Dabei gibt es einen Landesfernradweg entlang des Rebengürtels im vorderen Renchtal. Auch Gunia Wassmer, Geschäftsführerin der Renchtal Tourismus GmbH, beklagt diesen groben „Fehltritt“ auf Nachfrage. „Unsere Einwände wurden nicht gehört“, sagt sie.

Gleiches ließe sich im vorderen Achertal bemängeln, wo der Weg von Mösbach bis nach Oberachern nur durch Obstanlagen führt, und die bekannten Weinorte Kappelrodeck und Waldulm ausklammert.

Eine weiter Fehlplanung gibt es im Raum Bühl.
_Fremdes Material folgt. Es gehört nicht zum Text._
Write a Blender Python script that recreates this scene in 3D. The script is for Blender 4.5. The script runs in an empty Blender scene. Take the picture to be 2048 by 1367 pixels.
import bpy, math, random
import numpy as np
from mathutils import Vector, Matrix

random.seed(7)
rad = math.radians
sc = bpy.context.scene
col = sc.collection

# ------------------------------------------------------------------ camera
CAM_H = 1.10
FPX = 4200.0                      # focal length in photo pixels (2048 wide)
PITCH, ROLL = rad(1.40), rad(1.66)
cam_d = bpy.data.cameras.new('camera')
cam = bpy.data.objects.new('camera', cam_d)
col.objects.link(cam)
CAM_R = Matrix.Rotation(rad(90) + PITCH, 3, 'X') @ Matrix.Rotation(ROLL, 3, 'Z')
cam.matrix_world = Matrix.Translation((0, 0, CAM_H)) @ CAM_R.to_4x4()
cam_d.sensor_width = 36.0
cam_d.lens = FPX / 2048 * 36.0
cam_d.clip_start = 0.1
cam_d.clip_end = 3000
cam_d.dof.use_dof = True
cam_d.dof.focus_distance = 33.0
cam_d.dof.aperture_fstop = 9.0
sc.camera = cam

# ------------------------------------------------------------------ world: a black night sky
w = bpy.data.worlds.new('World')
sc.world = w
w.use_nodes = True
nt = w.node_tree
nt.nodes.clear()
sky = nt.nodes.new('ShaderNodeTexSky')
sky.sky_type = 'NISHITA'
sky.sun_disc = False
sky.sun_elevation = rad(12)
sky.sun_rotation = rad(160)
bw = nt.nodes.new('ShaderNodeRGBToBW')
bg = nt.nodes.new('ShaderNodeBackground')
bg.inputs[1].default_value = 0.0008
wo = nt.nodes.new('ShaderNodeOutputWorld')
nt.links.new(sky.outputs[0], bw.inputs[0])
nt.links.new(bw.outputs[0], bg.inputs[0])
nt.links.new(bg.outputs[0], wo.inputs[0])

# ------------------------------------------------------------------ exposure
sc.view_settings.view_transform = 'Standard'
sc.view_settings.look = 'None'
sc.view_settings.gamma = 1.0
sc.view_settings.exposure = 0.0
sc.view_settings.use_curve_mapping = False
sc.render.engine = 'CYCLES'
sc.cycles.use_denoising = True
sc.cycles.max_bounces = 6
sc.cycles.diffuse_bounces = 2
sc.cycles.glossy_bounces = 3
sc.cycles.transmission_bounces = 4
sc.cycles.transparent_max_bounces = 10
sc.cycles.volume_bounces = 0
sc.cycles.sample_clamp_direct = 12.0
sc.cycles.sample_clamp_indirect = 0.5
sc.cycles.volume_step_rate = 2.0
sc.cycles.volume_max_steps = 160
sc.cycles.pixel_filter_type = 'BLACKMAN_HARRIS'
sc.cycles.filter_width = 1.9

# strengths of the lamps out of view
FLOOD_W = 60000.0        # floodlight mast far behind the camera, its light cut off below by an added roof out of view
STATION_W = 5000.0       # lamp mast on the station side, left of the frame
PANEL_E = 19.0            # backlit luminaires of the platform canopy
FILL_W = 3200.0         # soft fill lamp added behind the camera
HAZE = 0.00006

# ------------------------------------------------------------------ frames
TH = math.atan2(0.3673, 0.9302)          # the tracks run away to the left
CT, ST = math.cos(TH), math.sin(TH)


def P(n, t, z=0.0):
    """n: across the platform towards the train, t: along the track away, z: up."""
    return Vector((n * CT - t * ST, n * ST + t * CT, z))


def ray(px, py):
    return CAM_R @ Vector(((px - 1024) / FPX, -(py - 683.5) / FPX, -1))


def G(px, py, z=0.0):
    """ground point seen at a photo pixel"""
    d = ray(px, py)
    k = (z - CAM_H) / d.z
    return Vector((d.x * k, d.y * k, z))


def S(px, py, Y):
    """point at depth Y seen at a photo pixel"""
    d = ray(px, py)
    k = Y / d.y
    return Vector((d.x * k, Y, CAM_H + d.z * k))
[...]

Von Lauf führt die Route ab Ottersweier entlang der stark befahrenen B 3 in die Bühler Innenstadt. Besser wäre wohl der Weg durch die Bühler Wein-Stadtteile-, Rittersbach, Kappelwindeck und Altschweier gewesen.

E-Bike kann durchaus hilfreich sein

Tino Rettig, Tourismus Chef von Bühl und Bühlertal beklagt, wie seine Tourismuskollegin Wassmer, die mangelnde Rücksichtnahme der Einwände von den Gemeinden und der Weinwirtschaft in der Planungsphase. Die Hauptkritik der Weinbrüder: Schlechte Beschilderung, zu wenig Rastplätzen und zu viele Ortsdurchfahrten.

Vorbildlich war die Portalbeschilderung in Bühl und im Baden-Badener Rebland. Sonst Fehlanzeige. „Warum sollen wir solche Schilder finanzieren, wenn die Radwegroute unsere Ortschaften außen vorlässt“, so folgerichtig Gunia Wassmer. Die schönsten Streckenabschnitte waren im Offenburger und im Baden-Badener Rebland. Der Weinort Durbach wird leider nur tangiert, aber aus radverkehrstechnischen Gründen ist das nachvollziehbar.

Ohne E-Bikes wird der Ortenauer Weinradweg sehr sportlich. Die Weinbrüder liegen mit ihrer Einschätzung gut. Der Allgemeine Deutschen Fahrrad Club (ADFC) gibt dem Badischen Weinradweg eine drei. Fünf ist die schlechteste Note.